Material provided ▸
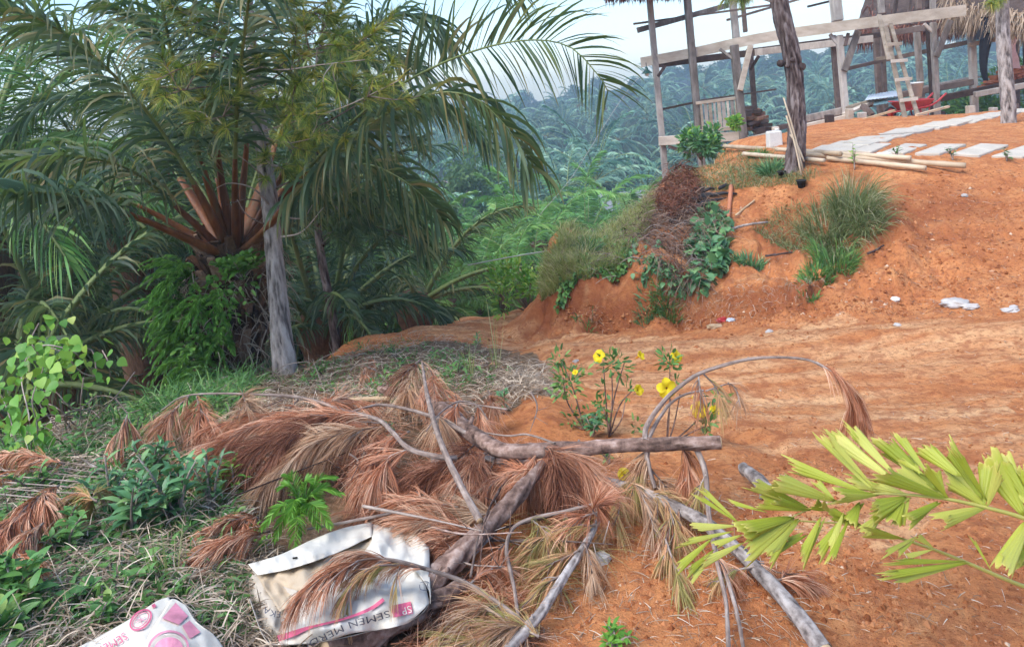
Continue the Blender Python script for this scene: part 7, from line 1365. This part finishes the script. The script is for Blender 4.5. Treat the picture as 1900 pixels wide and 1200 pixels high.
areca('upper yellow green palm frond reaching in from the right edge', [(2250,1280,1.9),(2150,1120,1.9),(2000,1000,1.88),(*Z(1700,690),1.86),(*Z(1580,625),1.86),(*Z(1400,575),1.86),(*Z(1235,540),1.86),(*Z(1060,522),1.86),(*Z(900,520),1.86),(*Z(740,556),1.86),(*Z(620,590),1.86),(*Z(540,625),1.86)], [.010,.008,.006,.0035,.0015],
  [((915,505),(668,243),48,.12),((985,445),(742,270),66,.14),((1005,432),(818,232),52,.1),((1200,505),(928,258),66,.12),((1160,435),(1012,238),38,.1),((1295,440),(1118,305),66,.1),((1398,545),(1233,285),56,.08),((1410,575),(1240,430),92,.06),((1240,542),(985,402),105,.04),((1235,540),(1165,395),60,.03),((1580,615),(1400,335),110,.1),((1600,570),(1470,345),90,.12),((1400,575),(1430,370),70,.05),((1640,600),(1555,385),90,.08),((870,508),(525,380),52,.1),((1060,522),(790,455),50,.08),((745,550),(450,450),78,-.03),((610,578),(345,460),54,-.02),((620,590),(375,545),62,-.02),
   ((920,520),(745,525),60,-.03),((700,590),(640,560),60,-.02),((545,620),(285,700),78,-.05),((560,625),(325,790),82,-.05),((570,630),(430,820),60,-.05),((680,620),(585,825),42,-.06),((790,610),(650,810),44,-.06),((780,600),(715,790),36,-.06),((852,555),(805,655),56,-.04),((1060,532),(905,600),80,-.05),((1050,540),(985,660),70,-.05),((960,600),(855,705),52,-.06),((1200,552),(1045,655),52,-.05),((1400,578),(1165,645),62,-.06),((1590,640),(1500,870),96,-.08),((1620,650),(1560,860),80,-.06),((1700,690),(1640,560),80,.05),((1060,520),(905,480),50,.04),((1120,430),(1075,350),40,.1),((740,545),(650,455),32,.06)], 61, 'yellow green fronds at the right')
areca('lower yellow green palm frond with fewer leaflets, below the upper one', [(2250,1290,1.9),(2150,1180,1.9),(1990,1120,1.92),(*Z(1584,930),1.93),(*Z(1460,880),1.93),(*Z(1320,820),1.93),(*Z(1180,765),1.93),(*Z(1030,715),1.93),(*Z(850,660),1.93),(*Z(560,638),1.93),(*Z(320,640),1.93)], [.009,.007,.005,.003,.0015],
  [((1325,822),(955,902),52,.0),((1325,818),(950,820),26,.0),((1180,765),(1050,800),22,.0),((1035,716),(860,680),48,.0),((1180,758),(1100,700),30,0),((1110,705),(945,795),22,.0),((1100,720),(1015,790),20,0),((1440,862),(1345,700),14,.05),((310,642),(128,478),24,.05),((315,648),(112,515),20,.05),((305,660),(90,668),34,0),((290,684),(35,742),26,0),((195,715),(22,868),34,-.04),((205,765),(75,880),28,-.04),((215,775),(88,915),26,-.04),((335,735),(135,835),36,-.04),((620,700),(470,775),28,-.02),((600,690),(520,740),30,0),((330,700),(190,750),28,0),((850,660),(700,600),40,.02),((440,600),(260,550),18,.04)], 62, 'yellow green fronds at the right')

Task ▸ Using the material above, set down every line exactly, but skip the pictures.

Answer for this exercise ▸
Continue the Blender Python script for this scene: part 7, from line 1365. This part finishes the script. The script is for Blender 4.5. Treat the picture as 1900 pixels wide and 1200 pixels high.
areca('upper yellow green palm frond reaching in from the right edge', [(2250,1280,1.9),(2150,1120,1.9),(2000,1000,1.88),(*Z(1700,690),1.86),(*Z(1580,625),1.86),(*Z(1400,575),1.86),(*Z(1235,540),1.86),(*Z(1060,522),1.86),(*Z(900,520),1.86),(*Z(740,556),1.86),(*Z(620,590),1.86),(*Z(540,625),1.86)], [.010,.008,.006,.0035,.0015],
  [((915,505),(668,243),48,.12),((985,445),(742,270),66,.14),((1005,432),(818,232),52,.1),((1200,505),(928,258),66,.12),((1160,435),(1012,238),38,.1),((1295,440),(1118,305),66,.1),((1398,545),(1233,285),56,.08),((1410,575),(1240,430),92,.06),((1240,542),(985,402),105,.04),((1235,540),(1165,395),60,.03),((1580,615),(1400,335),110,.1),((1600,570),(1470,345),90,.12),((1400,575),(1430,370),70,.05),((1640,600),(1555,385),90,.08),((870,508),(525,380),52,.1),((1060,522),(790,455),50,.08),((745,550),(450,450),78,-.03),((610,578),(345,460),54,-.02),((620,590),(375,545),62,-.02),
   ((920,520),(745,525),60,-.03),((700,590),(640,560),60,-.02),((545,620),(285,700),78,-.05),((560,625),(325,790),82,-.05),((570,630),(430,820),60,-.05),((680,620),(585,825),42,-.06),((790,610),(650,810),44,-.06),((780,600),(715,790),36,-.06),((852,555),(805,655),56,-.04),((1060,532),(905,600),80,-.05),((1050,540),(985,660),70,-.05),((960,600),(855,705),52,-.06),((1200,552),(1045,655),52,-.05),((1400,578),(1165,645),62,-.06),((1590,640),(1500,870),96,-.08),((1620,650),(1560,860),80,-.06),((1700,690),(1640,560),80,.05),((1060,520),(905,480),50,.04),((1120,430),(1075,350),40,.1),((740,545),(650,455),32,.06)], 61, 'yellow green fronds at the right')
areca('lower yellow green palm frond with fewer leaflets, below the upper one', [(2250,1290,1.9),(2150,1180,1.9),(1990,1120,1.92),(*Z(1584,930),1.93),(*Z(1460,880),1.93),(*Z(1320,820),1.93),(*Z(1180,765),1.93),(*Z(1030,715),1.93),(*Z(850,660),1.93),(*Z(560,638),1.93),(*Z(320,640),1.93)], [.009,.007,.005,.003,.0015],
  [((1325,822),(955,902),52,.0),((1325,818),(950,820),26,.0),((1180,765),(1050,800),22,.0),((1035,716),(860,680),48,.0),((1180,758),(1100,700),30,0),((1110,705),(945,795),22,.0),((1100,720),(1015,790),20,0),((1440,862),(1345,700),14,.05),((310,642),(128,478),24,.05),((315,648),(112,515),20,.05),((305,660),(90,668),34,0),((290,684),(35,742),26,0),((195,715),(22,868),34,-.04),((205,765),(75,880),28,-.04),((215,775),(88,915),26,-.04),((335,735),(135,835),36,-.04),((620,700),(470,775),28,-.02),((600,690),(520,740),30,0),((330,700),(190,750),28,0),((850,660),(700,600),40,.02),((440,600),(260,550),18,.04)], 62, 'yellow green fronds at the right')